I’d met Adam only once, at a launch party for a proposed Boston-based retrocomputing museum known as the Digital Den, where I snapped photos of Adam and his many machines. We had both known of each other — he of his museum, me of Juiced.GS — and we were pleased to finally make each other’s acquaintance. I didn’t know that would be the first and last time we’d meet.
David Pierini of Cult of Mac called Adam "one of the biggest Mac fans ever". "Apple museums have popped up all over the world, but none with the quirky love that filled the rooms of Adam Rosen’s Massachusetts home," wrote Pierini. "Adam Rosen was happiest standing over an old Mac computer, all pulled apart with wires sticking out and components scattered across his kitchen table." You can hear that happiness from Adam himself, when the Retro Computing Roundtable interviewed him way back in episode #33 (September 2012).
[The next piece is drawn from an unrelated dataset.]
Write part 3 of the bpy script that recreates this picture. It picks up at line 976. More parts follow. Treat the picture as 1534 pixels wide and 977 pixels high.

Adam is gone before his time, but his computers live on. His collection has been donated to the American Computer and Robotics Museum of Bozeman, Montana. In Massachusetts, these machines were privately stored and visible only online; in Montana, they will be available to the public, starting in the fall of 2020.
I’m glad that a home has been found for these Macs — but the collection will be incomplete without Adam. His passion is what brought it together and kept it alive. I’m sorry I didn’t have the opportunity to know him better.